21 dezembro 2015

Do sossego absoluto

Fotografia de Henri Cartier-Bresson

Philip Mechanicus, jornalista, esteve preso no campo holandês de Westerbork. Etty Hillesum [Cartas, 1941-1943, Assírio e Alvim] numa carta escrita entre 5 e 9 de Julho de 1943, cita-o bem, porque ouviu da boca dele: se sobreviver a estes tempos, sairei deles como alguém mais maduro e mais profundo, e se morrer morrerei como alguém mais maduro e mais profundo. Não seria nesse dia que Mechanicus embarcaria no comboio com destino à morte, iminência que lhe suscitou a frase. Morreria em Auschwitz, em 1944. 

A frase suscitou-me um pensamento imediato e, por isso, mais intuído. O jornalista holandês confronta-se com uma espécie de momento perfeito na sua vida: aquela fracção de tempo - um segundo ou um dia inteiro - em que viver ou morrer representam o mesmo; isto é, a soma de todos os olhares sobre a vida ou sobre a morte é zero, não porque se anulam, mas porque tendem para infinito, lugar geométrico do sossego absoluto. 

Naquele preciso instante, Mechanicus estava pronto para sobreviver, como estava pronto para morrer. Não havia pontas soltas na sua vida - pazes por fazer, contas por ajustar, palavras por dizer ou feridas por sarar. Tudo na sua existência estava acertado e, de frente para o Deus em que acreditaria, pôde dizer-lhe: é o que Tu quiseres; estou pronto. Disse-o de alma tranquila, apesar de toda a angústia de que se revestiam aquelas viagens de comboio rumo a uma Polónia para onde os bilhetes eram só de ida.  

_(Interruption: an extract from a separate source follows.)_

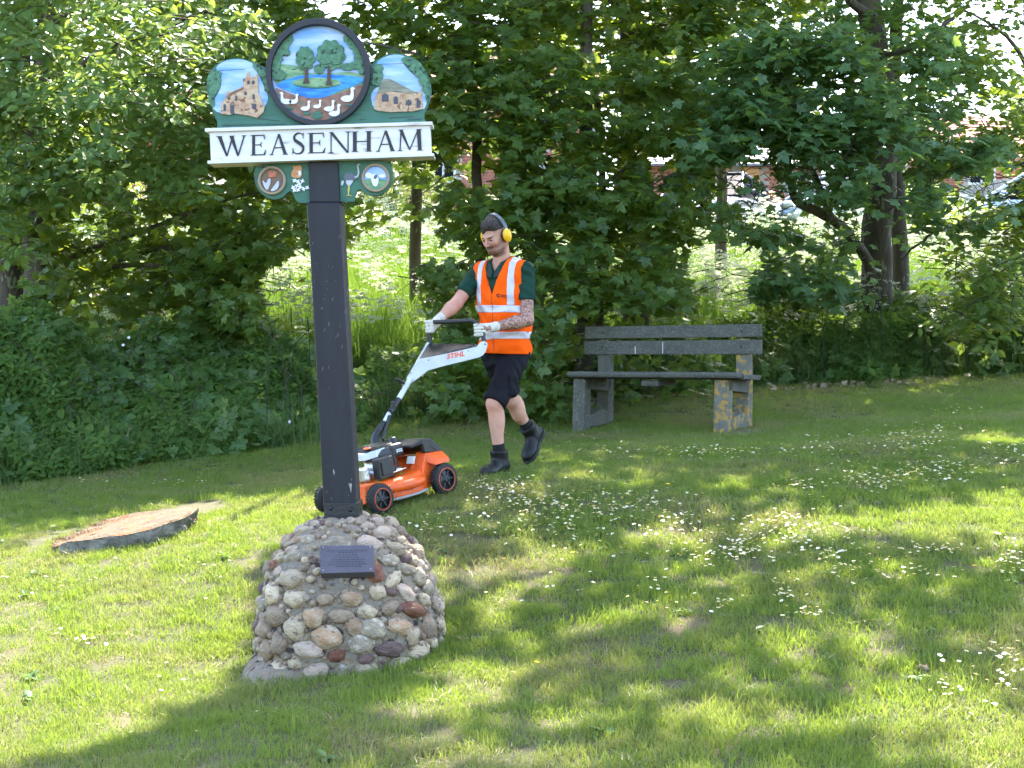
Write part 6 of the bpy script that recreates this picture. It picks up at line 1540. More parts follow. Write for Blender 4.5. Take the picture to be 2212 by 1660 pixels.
# ------------------------------------------------------------------ meadow of cow parsley beyond the trees
pM = [blades(30, .16, .35, .75, .012, .35, M_tall, 140 + i, segs=3) for i in range(3)]
x = q.uniform(-11, 11, 9500); y = q.uniform(16.2, 28.5, 9500); z = ground_np(x, y); n = len(x); s_ = q.uniform(.7, 1.2, n)
tag(scatter('meadow_grass', np.stack([x, y, z], 1), np.stack([q.normal(0, .1, n), q.normal(0, .1, n), q.uniform(0, 6.28, n)], 1), np.stack([s_] * 3, 1), pM, 5), kind='stuff')
M_umbel = leaf_mat('cow_parsley_umbel', (.50, .52, .42), (.66, .66, .58), (.5, .55, .36), .3, rough=.8, spec=.1)
def parsley(sd):
    q = np.random.default_rng(sd); V = []; Fc = []; mi = []
    for s_ in range(3):
        a = q.uniform(0, 6.28); h = q.uniform(.65, 1.05); dx, dy = math.cos(a) * .16, math.sin(a) * .16
        b = len(V); V += [(-.004, 0, 0), (.004, 0, 0), (dx + .003, dy, h), (dx - .003, dy, h)]; Fc += [(b, b + 1, b + 2), (b, b + 2, b + 3)]; mi += [1, 1]
        for u in range(4):
            ux, uy, uz = dx + q.normal(0, .075), dy + q.normal(0, .075), h + q.uniform(-.10, .05); r_ = q.uniform(.025, .045)
            for k in range(9):
                aa = q.uniform(0, 6.28); rr = 1.5 * r_ * math.sqrt(q.uniform()); cx, cy, cz = ux + rr * math.cos(aa), uy + rr * math.sin(aa), uz - rr * rr * 5; w_ = q.uniform(.010, .017); t_ = q.uniform(0, 3)
                b = len(V)
                for j in range(5): V.append((cx + w_ * math.cos(t_ + j * 1.256), cy + .5 * w_ * math.sin(t_ + j * 1.256), cz + .8 * w_ * math.sin(t_ + j * 1.256) + q.normal(0, .002)))
                Fc += [(b, b + 1, b + 2), (b, b + 2, b + 3), (b, b + 3, b + 4)]; mi += [0] * 3
    me = np_mesh('parsley', np.array(V), np.array(Fc), [M_umbel, M_tall], midx=mi); return bpy.data.objects.new('parsley', me)
pP = [parsley(200 + i) for i in range(5)]
x = q.uniform(-10, 10, 4200); y = 16.0 + 12.5 * q.uniform(0, 1, 4200) ** .9; k = vnoise(np.stack([x, y, x * 0], 1), .9, 2) + q.normal(0, .35, 4200) > -.25; x, y = x[k], y[k]; z = ground_np(x, y); n = len(x); s_ = q.uniform(.7, 1.15, n)
tag(scatter('cow_parsley', np.stack([x, y, z], 1), np.stack([q.normal(0, .06, n), q.normal(0, .06, n), q.uniform(0, 6.28, n)], 1), np.stack([s_] * 3, 1), pP, 6), 'white cow parsley flowering in the sunlit meadow beyond the trees', 'wild flowers', kind='stuff')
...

Saber que, morrendo ou vivendo, se é o mesmo homem, é ter a certeza de um equilíbrio interior a que todos podemos aspirar, mas a que nem todos conseguimos ascender: porque partimos cedo demais, porque sofremos demais, porque perdemos a dignidade de uma vida totalmente autónoma, porque nos sentimos peso desconfortável para os que ficam, porque a morte (ou o momento antes dela) nos suscitam medo, ou ainda porque há tanto por fazer. Olhar com os mesmos olhos a morte ou a vida é poder pairar no ar sem medo da gravidade terrena; é estar face a face, no momento zero, com o passado e com o futuro, segurando ambos na mesma mão aberta para o destino. 

Viver ou morrer só é igual para os indiferentes ou para os bafejados por um sopro divino. Porque olhar nos olhos do que foi e do que há-de vir é poder abraçar Deus, senti-Lo fisicamente, seja na forma de um anjo, de um sentido para a vida, de um sorriso de plenitude. E quando o sentimos, estamos prontos.

Se sobreviver a estes tempos, sairei deles como alguém mais maduro e mais profundo, e se morrer morrerei como alguém mais maduro e mais profundo.   

JdB

1 comentário:

Anónimo disse...

Viver ou morrer só é igual para os bafejados por um sopro divino...sem dúvidas! Trata-se inevitavelmente de uma questão de Consciência.

Neste renascimento da Terra que a serenidade e a harmonia também brotem.